Так и здесь, в этой итальянской лавочке, они торговались до умопомрачения. Один пишет на листке свою сумму, показывает ее и обязательно подчеркивает «ту руссо бандито!», что значит «ты русский бандит, гангстер». На что папа, зачеркивая сумму, написанную владельцем, пишет цифру втрое меньше и отвечает ему: «А ту италио мафиозо!» И вот так они, обзывая друг друга, но с улыбками на лице, все-таки пришли к консенсусу.
В этом отношении папа представляет уникальный пример. Даже после того как они с мамой развелись, не было поездки, чтобы для мамы или для других членов семьи, включая бабушек, папа не привез бы подарков.
ИЗ ДОСЬЕ «КП»
ГОМЕЛЬСКИЙ Александр Яковлевич — родился 18.01.1928 г. в Кронштадте.
Профессор, кандидат педагогических наук, полковник, олимпийский чемпион, заслуженный тренер СССР и Литвы.
Дети — Гомельский Владимир (1953 года рождения), Гомельский Александр (1956 года рождения), Гомельский Кирилл (1975 года рождения), Гомельский Виталий (1997 года рождения).

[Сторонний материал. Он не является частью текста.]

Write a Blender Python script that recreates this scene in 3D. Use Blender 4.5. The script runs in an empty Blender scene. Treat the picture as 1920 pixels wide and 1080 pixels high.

Работал в командах «Спартак», Ленинград (1949 — 1952), СКА, Рига (1953 — 1966), ЦСКА, Москва (1966 — 1988). При нем команда ЦСКА более 10 раз выигрывала первенство СССР и неоднократно была обладателем Кубка европейских чемпионов. Возглавлял сборную команду СССР (с 1962 по 1988 год, с перерывом 1970 — 1976 гг.). За это время она стала восьмикратным чемпионом Европы, чемпионом мира в Уругвае (1967) и в Колумбии (1982), олимпийским чемпионом Сеула (1988). Тренировал баскетбольные команды Испании, Франции, США. В декабре 1997 года стал президентом баскетбольного клуба ЦСКА.
Умер Александр Яковлевич 16 августа 2005 года.